The BLS released the final monthly report on metropolitan area employment and unemployment and the results show strong job growth for the metro region. Louisville gained approximately 21,000 jobs over 2022, and this represents a 3% change over the year and is the highest percent change for all metro areas in Kentucky. As a comparison, Indiana saw a 1.6% change in payrolls over the year, and Kentucky observed a 2.3% change in jobs. The metro area unemployment rate declined to 2.7%, compared to 3.3% last year, and down from the November rate of 3.1%.

The nation’s economy continues to see challenges with the growth of the labor force and the availability of workers. While Louisville did see an overall increase in the labor force of about 5,000, this is sluggish compared to historical changes. The tightness of the local labor market can be seen by the number of unemployed in the metro region, about 18,000. This is compared to 23,000 unemployed last year. So, the labor force saw a small increase over the year, and the number of unemployed declined. Even though the overall economy is slowing down, the labor market remains tight. The number of unemployed in the region, relative to the size of the labor force, is the lowest in the past 30 years, and perhaps in the history of the series. Nationally, job openings increased last month by about 700,000, taking the total openings back up to 11 million. The openings-to-unemployed ratio is back up to about 2. Unemployment claims also remain at very low numbers, with the latest falling close to 180,000.

This year marks perhaps the greatest consensus for a recession. Certain indicators point to a slowdown and bond market indicators like the inverted yield curve suggest slower growth or a recession. Slower growth and softer price pressures, as evidenced by a decelerating Consumer Price Index (CPI), PCE (Personal Consumption Expenditures) Deflator, and ECI (Employment Cost Index) brought the Fed to smaller increases in the Fed Funds rate by only 25 basis points. This marks a decline from the previous meeting of 50 basis points, and 75 basis points through 2022.

If there is slower growth in the cards, this was not obvious in the last national payrolls report. The BLS released the first Friday of the month payrolls report and it showed a whopping 517,000 jobs were added in the month of January. The U.S. unemployment rate declined to 3.4%, and both the labor force and labor force participation rate saw gains. A key piece of information in the report was the change in average hourly earnings, which declined to 4.4% for the year, from 4.8% the prior month. The combination of payroll growth and decelerating hourly earnings is a goldilocks scenario for The Fed.

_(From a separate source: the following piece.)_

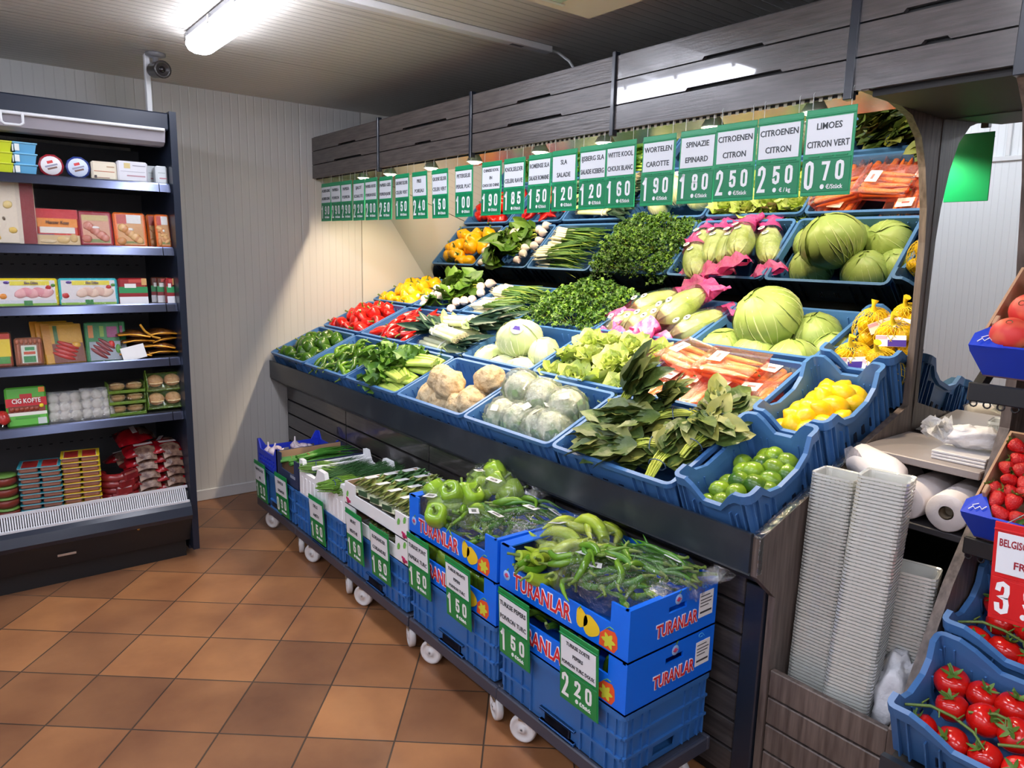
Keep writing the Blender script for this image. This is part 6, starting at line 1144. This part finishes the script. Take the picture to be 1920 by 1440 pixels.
def roll_pack(X, lab, n, where):
    t = thing('bread_pack', lab, 'bread pack', X, 'green bread roll packs'); w = .085
    obj('tray', B().bbox((-.10, -w, -.002), (.005, w, .002), .0015).bbox((.0, -w, .0), (.005, w, .014), .0015).bbox((-.10, -w, 0), (.0, -w + .004, .05), .0015).bbox((-.10, w - .004, 0), (0, w, .05), .0015), GTRAY, t)
    obj('film', B().grid([[(-.05 + .056 * math.cos(a) * 1.0, u, .028 + .030 * math.sin(a)) for a in [R(d) for d in range(-20, 201, 22)]] for u in (-w, -w * .5, 0, w * .5, w)]), PLASTIC, t)
    for k in range(n): kro2.put(X @ T(-.045, -w * .48 + w * .96 * k / max(1, n - 1), .026), 'golden bread roll, %s in the %s' % (place_words(k, n), where), 'bread rolls in green packs')
for k in range(3): roll_pack(T(.86, .70, z5 + .004 + .058 * k), 'green tray of bread rolls, %s of the left stack' % ('bottom', 'middle', 'top')[k], 2, '%s left green tray' % ('bottom', 'middle', 'top')[k])
for k in range(4): roll_pack(T(.865 if k < 2 else .86, .875, z5 + .012 + .095 * (k // 2) if k % 2 == 0 else z5 + .012 + .095 * (k // 2), 0, 58, 0) @ T(-.01, 0, .0) if k % 2 == 0 else T(.76, .875, z5 + .004 + .07 * (k // 2)), 'green pack of bread rolls, %s' % ('tilted at the lower right', 'flat behind the lower tilted one', 'tilted on top at the right', 'flat behind the upper tilted one')[k], 2, ('lower tilted green pack', 'flat lower rear pack', 'upper tilted green pack', 'flat upper rear pack')[k])
# bottom tray
def traystack(y, w, n, rim, where, x=.80, dz=.0262, d=.15, yaw=0, shift=.0):
    tr_ = B()
    for s in (-1, 1): tr_.bbox((-d / 2 + .004, s * w * .25 - w * .22, 0), (d / 2 - .004, s * w * .25 + w * .22, .021), .006)
    ln = [('film', B().bbox((-d / 2, -w / 2, .021), (d / 2, w / 2, .0245), .001).mesh('film', [cm((206, 206, 206))]), None), ('lid', B().bbox((-d / 2 - .002, -w / 2 - .002, .0245), (-d / 2 + .012, w / 2 + .002, .026), .0006).bbox((d / 2 - .008, -w / 2, .0245), (d / 2 + .002, w / 2, .026), .0006).bbox((-d / 2, -w / 2 - .002, .0245), (d / 2, -w / 2 + .012, .026), .0006).bbox((-d / 2, w / 2 - .012, .0245), (d / 2, w / 2 + .002, .026), .0006).bbox((-d / 2, -.008, .0245), (d / 2, .008, .026), .0006).mesh('lid', [cm(rim)]), 'coloured lid frame'),
          ('meat', B().bbox((-d / 2 + .013, -w / 2 + .014, .0246), (d / 2 - .010, -.009, .0256), .0004).bbox((-d / 2 + .013, .009, .0246), (d / 2 - .010, w / 2 - .014, .0256), .0004).mesh('meat', [mat('sliced_red_meat', (196, 60, 50), .35, col2=(160, 40, 40), scale=20)]), 'red sliced meat')]
    kk = Kind('meat_tray', 'meat tray', tr_.mesh('meat_tray', [mat('tray_brown_meat', (150, 100, 84), .4)]), ln)
    for k in range(n): kk.put(T(x - shift * k, y - shift * .6 * k + rnd.uniform(-.002, .002), z6 + dz * k, 0, 0, yaw + rnd.uniform(-1.5, 1.5)), 'flat sliced meat tray with %s lid, %s' % (where, 'lowest of its stack' if k == 0 else 'topmost of its stack' if k == n - 1 else '%s from below' % ORD[k]), 'sliced meat trays with %s lids' % where)
traystack(.305, .175, 9, (60, 160, 176), 'turquoise', yaw=-8); traystack(.475, .165, 10, (236, 206, 40), 'yellow', x=.81, yaw=-8)
mb = B().lathe([(.040, 0), (.052, .012), (.054, .03), (.046, .042), (.001, .043)], 14).lathe([(.001, 0), (.040, 0)], 14)
kmb = Kind('meat_tub', 'meat tub', mb.mesh('meat_tub', [mat('dark_meat_tub', (116, 44, 34), .35, bump=.2, bscale=30)]), [('lid', B().lathe([(.001, .052), (.050, .051), (.054, .044), (.046, .042)], 16).mesh('lid', [mat('tub_lid_olive', (96, 134, 60), .4)]), 'green lid')])
for c in range(2):
    for k in range(4): kmb.put(T(.84 - .005 * k, .075 + .115 * c * .95 - .03, z6 + .053 * k), 'dark meat tub with green lid, %s column, %s' % (('left', 'right')[c], ('lowest', 'second', 'third', 'topmost')[k]), 'dark meat tubs in the fridge bottom')
krg = Kind('sausage_ring_pack', 'sausage', B().tube([(.075 * math.cos(a), .085 * math.sin(a), 0) for a in [R(d) for d in range(-150, 151, 20)]], [.006] + [.021] * 14 + [.006], 10).mesh('sausage_ring_pack', [mat('dark_sausage', (124, 28, 30), .25, bump=.3, bscale=30, spec=.6)]), [('wrapper', B().bbox((.052, -.04, -.024), (.098, .04, .024), .008).mesh('wrapper', [mat('dark_red_wrapper', (140, 30, 36), .3, col2=(90, 20, 26), scale=20)]), 'dark red wrapper')])
for k in range(4): krg.put(T(.80, .645 + .004 * (k % 2), z6 + .024 + .036 * k, 2 * k, 3, 12 * k - 10), 'dark red sausage ring, %s of its stack' % ('lowest', 'second', 'third', 'topmost')[k], 'dark sausage rings')
krd = Kind('red_meat_bag', 'meat bag', pouch(4, .10, .085, .034, 0, 0).mesh('red_meat_bag', [REDP]), [('window', B().grid([[(.03 + .075 * v, .05 * u, .037 - .05 * v * v - .012 * u * u) for v in (0, .25, .5, .75, 1)] for u in (-1, -.5, 0, .5, 1)][::-1]).mesh('window', [FOILP]), 'see-through front'), ('print', B().bbox((-.012, -.045, 0), (.012, .045, .001), .0003, X=T(.012, 0, .0375)).mesh('print', [cm((226, 210, 210))]), 'white print band')])
for c in range(2):
    for k in range(5): krd.put(T(.80 - .012 * k, (.775, .885)[c] + .004 * (k % 2), z6 + .03 + .048 * k, (4, -4)[c], 8, (-6, 8)[c] + 4 * (k % 3)), 'glossy red meat bag, %s pile, %s' % (('left', 'right')[c], ('lowest', 'second from below', 'middle', 'fourth from below', 'topmost')[k]), 'red meat bags in the fridge bottom')
for k in range(4): krd.put(T(.62, (.70, .80, .88, .75)[k], z6 + .16 + .05 * (k == 3) + .02 * k, 10, -10, 30 * k), 'dark red meat bag at the back of the bottom tray, %s' % ('left', 'middle', 'right', 'on top')[k], 'red meat bags in the fridge bottom')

While this was a very strong payrolls report, other indicators on the economy continue to point to an overall slowdown. That slowdown scenario was pushed back with the last jobs report, perhaps until next year. That kind of payroll growth, along with historic low unemployment rates, is not the number we see with a recession. Prior to last Friday’s jobs report, there was a chance of a pause in Fed interest rate increases. That is just about out the window now. We can expect another quarter point increase at the next FOMC meeting, and then perhaps a

pause. Upcoming reports on inflation will have to show additional deceleration from the last few months to change the market’s perception of prospective rate increases. The next few months of data will be telling.